While the area looks more like I would envision the dark side of the moon looking, even more shocking to me was seeing how incredibly close the fire crept to both the community’s industrial park as well as its commercial stretch on that side of town.

Literally, the fire came within feet of several commercial businesses — including a gas station. Imagine the devastation that would have caused if it had caught fire.

Anyone versed in our state’s history knows there is hardly a community in the state that hasn’t been rebuilt because of fire. For instance portions of Alpena were reconstructed several times because of fire — a curse to early settlers who used wood to construct everything.

However, those fires we associate with 100 years ago or more now. Would a fire today have that same potential?

In the past I probably would have been highly skeptical to that possibility, which now I believe is perhaps naive after driving through Grayling. The evidence left behind is disturbing as to how close the community came to even more disaster.

Driving on through Mio, the DNR office had listed Thursday the potential for wildfire as “very high” and even there, evidence of a recent burn could be seen along the highway.

“The return of warm, windy weather has led to wildfires across southern and central Michigan already this year,” said Paul Kollmeyer, DNR fire prevention specialist, a few weeks ago. “It only takes a short time after the snow recedes to dry out the dead grass and leaves to the point at which they will easily ignite and burn.”

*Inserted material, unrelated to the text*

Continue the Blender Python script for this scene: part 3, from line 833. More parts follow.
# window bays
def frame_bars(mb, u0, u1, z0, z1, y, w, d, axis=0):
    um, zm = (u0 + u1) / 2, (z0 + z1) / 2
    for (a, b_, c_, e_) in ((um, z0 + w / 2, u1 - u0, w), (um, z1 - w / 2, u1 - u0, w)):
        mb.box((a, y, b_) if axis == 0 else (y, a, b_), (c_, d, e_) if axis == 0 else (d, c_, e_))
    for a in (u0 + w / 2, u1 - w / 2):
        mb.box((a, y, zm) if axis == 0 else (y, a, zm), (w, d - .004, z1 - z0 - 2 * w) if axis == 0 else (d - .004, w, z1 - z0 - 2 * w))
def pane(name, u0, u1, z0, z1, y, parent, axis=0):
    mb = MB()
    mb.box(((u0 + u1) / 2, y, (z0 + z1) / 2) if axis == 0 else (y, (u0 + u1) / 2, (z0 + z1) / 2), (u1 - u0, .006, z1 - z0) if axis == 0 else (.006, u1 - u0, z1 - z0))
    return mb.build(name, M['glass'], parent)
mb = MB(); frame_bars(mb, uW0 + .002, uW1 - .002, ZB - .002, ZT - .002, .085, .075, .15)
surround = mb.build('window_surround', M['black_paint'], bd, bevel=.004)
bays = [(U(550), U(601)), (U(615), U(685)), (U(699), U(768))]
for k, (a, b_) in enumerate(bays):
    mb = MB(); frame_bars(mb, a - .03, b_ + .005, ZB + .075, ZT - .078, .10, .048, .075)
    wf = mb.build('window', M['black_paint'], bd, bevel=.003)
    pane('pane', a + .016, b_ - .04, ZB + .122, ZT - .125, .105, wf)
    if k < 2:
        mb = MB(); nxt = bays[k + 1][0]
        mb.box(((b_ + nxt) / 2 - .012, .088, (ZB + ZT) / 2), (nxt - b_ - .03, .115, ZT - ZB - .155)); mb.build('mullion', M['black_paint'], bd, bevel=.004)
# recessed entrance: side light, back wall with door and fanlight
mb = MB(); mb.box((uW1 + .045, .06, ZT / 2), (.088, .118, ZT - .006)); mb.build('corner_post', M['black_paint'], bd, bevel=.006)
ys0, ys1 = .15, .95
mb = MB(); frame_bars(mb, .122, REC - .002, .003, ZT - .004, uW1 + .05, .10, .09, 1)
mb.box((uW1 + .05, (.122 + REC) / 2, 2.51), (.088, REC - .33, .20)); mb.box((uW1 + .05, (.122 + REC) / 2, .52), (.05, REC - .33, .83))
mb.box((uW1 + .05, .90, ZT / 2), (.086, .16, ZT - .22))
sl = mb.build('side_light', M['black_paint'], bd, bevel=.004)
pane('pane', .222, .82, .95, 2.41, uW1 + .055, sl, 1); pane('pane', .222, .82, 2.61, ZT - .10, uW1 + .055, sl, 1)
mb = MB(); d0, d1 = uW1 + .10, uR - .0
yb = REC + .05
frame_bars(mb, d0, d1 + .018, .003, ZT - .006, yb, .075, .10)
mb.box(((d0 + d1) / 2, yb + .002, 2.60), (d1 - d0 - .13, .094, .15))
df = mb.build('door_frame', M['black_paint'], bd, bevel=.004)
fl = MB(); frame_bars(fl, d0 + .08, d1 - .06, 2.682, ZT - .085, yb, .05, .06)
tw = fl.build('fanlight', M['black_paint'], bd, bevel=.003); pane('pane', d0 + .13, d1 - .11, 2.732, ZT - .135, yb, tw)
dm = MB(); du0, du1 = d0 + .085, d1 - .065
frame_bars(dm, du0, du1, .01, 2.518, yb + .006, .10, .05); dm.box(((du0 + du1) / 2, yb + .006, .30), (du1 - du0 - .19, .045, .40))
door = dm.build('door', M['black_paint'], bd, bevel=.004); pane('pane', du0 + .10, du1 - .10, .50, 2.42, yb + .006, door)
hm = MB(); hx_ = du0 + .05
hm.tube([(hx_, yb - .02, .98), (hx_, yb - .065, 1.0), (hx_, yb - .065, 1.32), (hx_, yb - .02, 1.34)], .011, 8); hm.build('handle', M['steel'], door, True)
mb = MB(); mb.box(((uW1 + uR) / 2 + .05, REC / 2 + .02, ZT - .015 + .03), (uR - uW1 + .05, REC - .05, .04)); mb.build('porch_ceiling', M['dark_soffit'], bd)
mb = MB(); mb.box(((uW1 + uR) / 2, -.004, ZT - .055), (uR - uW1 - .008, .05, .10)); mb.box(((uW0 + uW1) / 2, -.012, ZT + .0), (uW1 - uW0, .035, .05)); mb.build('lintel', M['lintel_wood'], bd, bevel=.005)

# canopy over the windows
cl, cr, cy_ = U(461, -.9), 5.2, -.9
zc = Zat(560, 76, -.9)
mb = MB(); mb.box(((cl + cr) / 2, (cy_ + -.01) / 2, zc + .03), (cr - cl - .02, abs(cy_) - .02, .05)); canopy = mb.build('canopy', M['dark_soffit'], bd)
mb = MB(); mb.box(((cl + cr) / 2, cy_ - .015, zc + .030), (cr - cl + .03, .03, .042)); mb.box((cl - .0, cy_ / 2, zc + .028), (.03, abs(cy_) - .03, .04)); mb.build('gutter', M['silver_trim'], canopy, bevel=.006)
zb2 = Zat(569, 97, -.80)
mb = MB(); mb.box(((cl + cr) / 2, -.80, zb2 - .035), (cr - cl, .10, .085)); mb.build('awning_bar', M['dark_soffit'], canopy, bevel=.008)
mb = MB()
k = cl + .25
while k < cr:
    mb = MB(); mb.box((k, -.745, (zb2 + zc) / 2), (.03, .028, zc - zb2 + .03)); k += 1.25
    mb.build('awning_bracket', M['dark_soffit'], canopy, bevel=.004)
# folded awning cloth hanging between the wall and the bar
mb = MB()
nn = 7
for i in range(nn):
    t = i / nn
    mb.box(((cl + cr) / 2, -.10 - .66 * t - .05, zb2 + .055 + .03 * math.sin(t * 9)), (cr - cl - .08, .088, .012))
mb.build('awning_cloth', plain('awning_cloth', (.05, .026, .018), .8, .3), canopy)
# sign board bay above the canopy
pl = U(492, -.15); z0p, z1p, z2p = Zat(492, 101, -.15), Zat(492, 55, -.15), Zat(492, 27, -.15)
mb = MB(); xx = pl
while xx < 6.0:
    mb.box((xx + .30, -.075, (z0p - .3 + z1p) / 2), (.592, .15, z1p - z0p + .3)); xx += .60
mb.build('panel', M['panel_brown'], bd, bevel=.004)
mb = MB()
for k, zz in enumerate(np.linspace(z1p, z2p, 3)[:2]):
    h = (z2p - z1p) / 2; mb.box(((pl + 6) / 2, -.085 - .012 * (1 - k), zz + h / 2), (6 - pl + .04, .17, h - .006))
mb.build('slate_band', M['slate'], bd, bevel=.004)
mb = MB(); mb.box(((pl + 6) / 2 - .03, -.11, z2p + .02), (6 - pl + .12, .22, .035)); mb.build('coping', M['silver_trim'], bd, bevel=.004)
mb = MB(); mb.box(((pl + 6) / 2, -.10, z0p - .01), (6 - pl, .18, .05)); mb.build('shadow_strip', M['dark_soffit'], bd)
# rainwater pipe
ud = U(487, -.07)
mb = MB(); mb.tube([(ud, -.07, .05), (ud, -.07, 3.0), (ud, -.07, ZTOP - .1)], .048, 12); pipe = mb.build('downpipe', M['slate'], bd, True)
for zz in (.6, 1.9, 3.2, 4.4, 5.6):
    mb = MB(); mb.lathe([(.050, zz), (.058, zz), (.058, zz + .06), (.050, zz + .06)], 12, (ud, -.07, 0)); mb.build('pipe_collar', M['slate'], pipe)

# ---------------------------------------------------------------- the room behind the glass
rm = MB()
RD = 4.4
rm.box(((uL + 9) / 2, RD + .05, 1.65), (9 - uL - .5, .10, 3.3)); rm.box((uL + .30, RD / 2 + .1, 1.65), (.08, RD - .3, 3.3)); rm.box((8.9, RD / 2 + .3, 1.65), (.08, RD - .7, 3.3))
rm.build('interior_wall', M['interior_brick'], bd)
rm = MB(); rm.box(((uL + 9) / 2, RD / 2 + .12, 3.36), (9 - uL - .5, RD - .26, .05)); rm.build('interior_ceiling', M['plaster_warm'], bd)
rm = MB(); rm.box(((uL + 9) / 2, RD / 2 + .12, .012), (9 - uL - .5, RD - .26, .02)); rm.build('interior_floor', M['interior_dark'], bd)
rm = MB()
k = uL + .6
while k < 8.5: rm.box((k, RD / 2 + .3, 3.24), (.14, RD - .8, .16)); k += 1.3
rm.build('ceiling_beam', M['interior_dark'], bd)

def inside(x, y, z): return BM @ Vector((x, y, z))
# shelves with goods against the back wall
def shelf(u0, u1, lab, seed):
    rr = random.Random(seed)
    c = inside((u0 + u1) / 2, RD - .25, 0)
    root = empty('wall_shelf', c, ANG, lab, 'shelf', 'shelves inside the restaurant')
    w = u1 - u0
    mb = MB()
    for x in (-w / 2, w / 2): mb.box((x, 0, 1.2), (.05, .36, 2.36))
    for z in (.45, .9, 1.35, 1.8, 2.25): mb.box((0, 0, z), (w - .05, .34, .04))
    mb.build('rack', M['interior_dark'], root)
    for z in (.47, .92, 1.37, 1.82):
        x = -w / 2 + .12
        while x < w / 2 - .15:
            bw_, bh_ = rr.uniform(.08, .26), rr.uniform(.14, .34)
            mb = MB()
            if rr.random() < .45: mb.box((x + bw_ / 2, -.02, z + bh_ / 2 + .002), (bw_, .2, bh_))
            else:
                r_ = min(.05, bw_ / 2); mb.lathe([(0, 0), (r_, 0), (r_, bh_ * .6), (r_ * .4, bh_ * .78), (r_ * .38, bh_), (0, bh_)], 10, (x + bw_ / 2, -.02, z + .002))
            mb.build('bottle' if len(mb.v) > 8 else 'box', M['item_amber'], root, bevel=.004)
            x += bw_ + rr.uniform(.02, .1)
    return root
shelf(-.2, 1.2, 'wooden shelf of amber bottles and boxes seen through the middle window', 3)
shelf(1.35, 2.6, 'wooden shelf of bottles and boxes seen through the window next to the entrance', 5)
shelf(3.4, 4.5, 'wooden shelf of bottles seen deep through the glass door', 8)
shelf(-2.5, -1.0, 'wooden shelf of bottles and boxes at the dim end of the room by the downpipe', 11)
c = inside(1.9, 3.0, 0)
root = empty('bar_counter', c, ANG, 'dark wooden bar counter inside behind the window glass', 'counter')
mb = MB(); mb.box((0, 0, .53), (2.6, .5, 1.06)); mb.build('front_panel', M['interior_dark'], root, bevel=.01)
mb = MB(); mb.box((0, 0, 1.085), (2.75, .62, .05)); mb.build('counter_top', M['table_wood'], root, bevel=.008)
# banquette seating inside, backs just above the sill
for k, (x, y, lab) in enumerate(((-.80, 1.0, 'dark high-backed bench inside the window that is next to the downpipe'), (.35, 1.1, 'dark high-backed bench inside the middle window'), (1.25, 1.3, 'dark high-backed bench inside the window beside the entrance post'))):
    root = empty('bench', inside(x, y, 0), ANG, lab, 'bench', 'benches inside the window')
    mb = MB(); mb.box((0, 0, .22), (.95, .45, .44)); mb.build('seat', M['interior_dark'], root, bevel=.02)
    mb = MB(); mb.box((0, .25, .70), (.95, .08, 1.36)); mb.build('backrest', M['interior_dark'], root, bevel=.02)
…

Equally as disturbing for me this morning, after viewing the Grayling fire area, is the fact the DNR has 76 officers dedicated to fire control — the fewest in quite some time.

Last year’s Sleeper Lake fire in the Tahquamenon region of the Upper Peninsula was a hard fire to battle because of its remoteness. However, that remoteness also contributed to the fact so little structural damage occurred from the fire which destroyed 18,000 acres.

If you had moved that fire to other areas of the U.P., or worse, the Lower Peninsula, the results could have been devastating. All across Michigan a lot of construction has taken place in recreational forest areas the past several years.

In the past seven days I have been from Ann Arbor to Marquette — putting over 1,200 miles on my vehicle. While in Friday’s newspaper I wrote an editorial about the benefits of the Adopt-A-Highway program, the truth of the matter is I was appalled in my 1,200 mile tour of the state of the number of people I followed who were throwing trash out of their vehicles.

On three separate occasions I witnessed lit cigarettes hitting the pavement from the car in front of me.

With conditions outside the way they were, something as simple as one of those cigarette butts could be all that was needed to start a fire.

We need to become more responsible for our actions. It’s easy to always point the finger at someone else, or presume someone else is going to do something.

This morning let’s start simple by just committing to no longer littering our landscape, even if it is one little cigarette butt.

Maybe, just maybe, by doing so we can avert a potential disaster.